2018年6月1日掲載
Bobby Timmons         This Here
Riverside原盤              1960年1月録音

 持っている作品の整理にもなるだろうというのも、約20年前にこの「今日の1枚」を始めた理由でした。今持っているCDの約7割は「今日の1枚」開始前に購入したものです。LPは別にして、これらのCDは殆ど掲載済みなのですが、それでも未掲載の作品もあります。

 6年ぶりに「今日の1枚」を再開した2015年9月からの掲載作品は、大きく二つに分かれます。2011年頃に購入した廉価CDであります。この時期は、2度目のマレーシア駐在でした。そしてその時期は各レコード会社が契約上所有している作品の現金化のために、多くの作品を1000円ほどで販売していました。それらをアマゾンで注文しながら、一時帰国の度に受け取っておりました。二つ目は、掲載せずのままであった「今日の1枚」開始前に購入した作品です。特にその中でも昨年末あたりからは、未掲載になった理由がわからない作品を取り上げています。今月もそんな作品を取り上げるのですが、それらはなぜ未掲載なのか理解できない、自分ではとっくに掲載していたと思い込んでいたものです。

 今日取り上げるのは、ボビー・ティモンズの代表作であり人気作であるピアノ・トリオ作品です。ブレーキーのバンドで知名度を得て、キャノンボール・アダレイのバンドで名声を得たティモンズは、ソウルフルなピアノと共に、作曲家としても一流の結果を残してきています。

 本作はアダレイのバンドに移ってから初のリーダー作品であり、サム・ジョーンズとジミー・コブとの演奏であります。
 「今日の1枚」でティモンズの作品を取り上げるのは、これで5枚目になります。

20180601

 ティモンズが作ったブレイキー時代の名曲「Moanin'」、そしてアダレイ時代の名曲「This Here」での演奏は、耳に残りやすい曲作りの巧さと、楽しくドライブするブルースフィーリング溢れるピアノにワクワクするものです。
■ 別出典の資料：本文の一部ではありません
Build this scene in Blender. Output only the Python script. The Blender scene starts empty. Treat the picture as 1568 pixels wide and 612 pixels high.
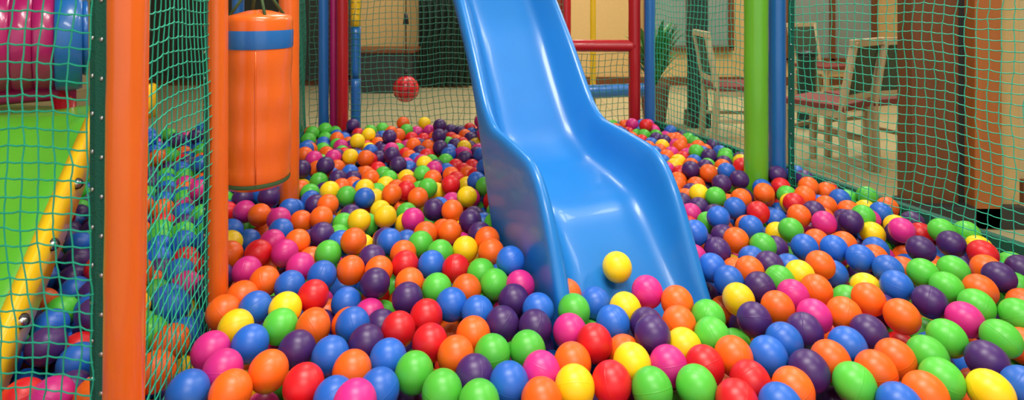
import bpy, bmesh, math, random
import numpy as np
from mathutils import Vector, Matrix, kdtree
random.seed(7); rng=np.random.default_rng(11)
sc=bpy.context.scene
sc.view_settings.view_transform='Standard'
# ------------------------------------------------------------------ materials
def srgb(r,g,b):
    f=lambda c:((c/255+0.055)/1.055)**2.4 if c/255>0.04045 else c/255/12.92
    return (f(r),f(g),f(b),1)
MATS={}
def mat(name,col,rough=0.5,metal=0,bump=None,scale=40,var=0.0,coat=0,emit=None,spec=0.5,stretch=(1,1,1)):
    if name in MATS: return MATS[name]
    m=bpy.data.materials.new(name); m.use_nodes=True
    nt=m.node_tree; b=nt.nodes['Principled BSDF']
    b.inputs['Base Color'].default_value=col
    b.inputs['Roughness'].default_value=rough
    b.inputs['Metallic'].default_value=metal
    b.inputs['Coat Weight'].default_value=coat
    b.inputs['Specular IOR Level'].default_value=spec
    tc=nt.nodes.new('ShaderNodeTexCoord'); mp=nt.nodes.new('ShaderNodeMapping')
    mp.inputs['Scale'].default_value=stretch
    nt.links.new(tc.outputs['Object'],mp.inputs[0])
    no=nt.nodes.new('ShaderNodeTexNoise'); no.inputs['Scale'].default_value=scale; no.inputs['Detail'].default_value=4
    nt.links.new(mp.outputs[0],no.inputs['Vector'])
    if var>0:
        mx=nt.nodes.new('ShaderNodeMix'); mx.data_type='RGBA'
        mx.inputs[6].default_value=col
        mx.inputs[7].default_value=(col[0]*(1-var),col[1]*(1-var),col[2]*(1-var),1)
        nt.links.new(no.outputs[0],mx.inputs[0]); nt.links.new(mx.outputs[2],b.inputs['Base Color'])
    if bump:
        bp=nt.nodes.new('ShaderNodeBump'); bp.inputs['Strength'].default_value=bump; bp.inputs['Distance'].default_value=0.01
        nt.links.new(no.outputs[0],bp.inputs['Height']); nt.links.new(bp.outputs[0],b.inputs['Normal'])
    if emit:
        b.inputs['Emission Color'].default_value=emit[0]; b.inputs['Emission Strength'].default_value=emit[1]
    MATS[name]=m; return m
M_slide=mat('slide_blue_plastic',srgb(30,126,208),0.34,bump=0.04,scale=9,var=0.10,coat=0.15)
V=lambda n,c:mat('vinyl_'+n,c,0.32,bump=0.3,scale=14,var=0.15,coat=0.35,stretch=(1,1,0.35))
V_or=V('orange',srgb(244,108,28)); V_gr=V('green',srgb(104,182,40)); V_bl=V('blue',srgb(30,108,185))
V_rd=V('red',srgb(182,16,32)); V_mg=V('magenta',srgb(175,22,100)); V_yl=V('yellow',srgb(240,195,30))
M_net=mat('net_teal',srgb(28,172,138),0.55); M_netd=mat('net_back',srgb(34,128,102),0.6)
M_band=mat('webbing_green',srgb(10,90,72),0.7,bump=0.4,scale=300)
M_metal=mat('steel',(0.6,0.6,0.62,1),0.3,metal=1)
M_blk=mat('black_rubber',(0.012,0.012,0.014,1),0.5)
M_rope=mat('rope_green',srgb(60,90,50),0.8)
M_wall=mat('plaster_beige',srgb(214,178,114),0.8,bump=0.1,scale=30,var=0.12)
M_wallc=mat('plaster_cream',srgb(206,186,138),0.8,bump=0.1,scale=30,var=0.12)
M_ceil=mat('ceiling_paint',srgb(180,175,165),0.9,var=0.05)
M_dark=mat('dark_frame',srgb(44,46,46),0.4)
M_glass=mat('dark_glass',srgb(44,56,56),0.12,var=0.6,scale=1.3)
M_glassb=mat('bright_glass',srgb(150,162,152),0.12,var=0.5,scale=1.5)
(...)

ハードバップ時代の人気ピアニストの姿が、そこにあります。

 そして恐らくはレコーディングではこれが初演となるティモンズ作の「Joy Ride」では、ビ・バップの空気を感じさせる演奏でありました。他の人が作った有名曲でもそうなのですが、ティモンズの間口の広さに感心しながら、楽しく聴き終えたピアノトリオの名盤でありました。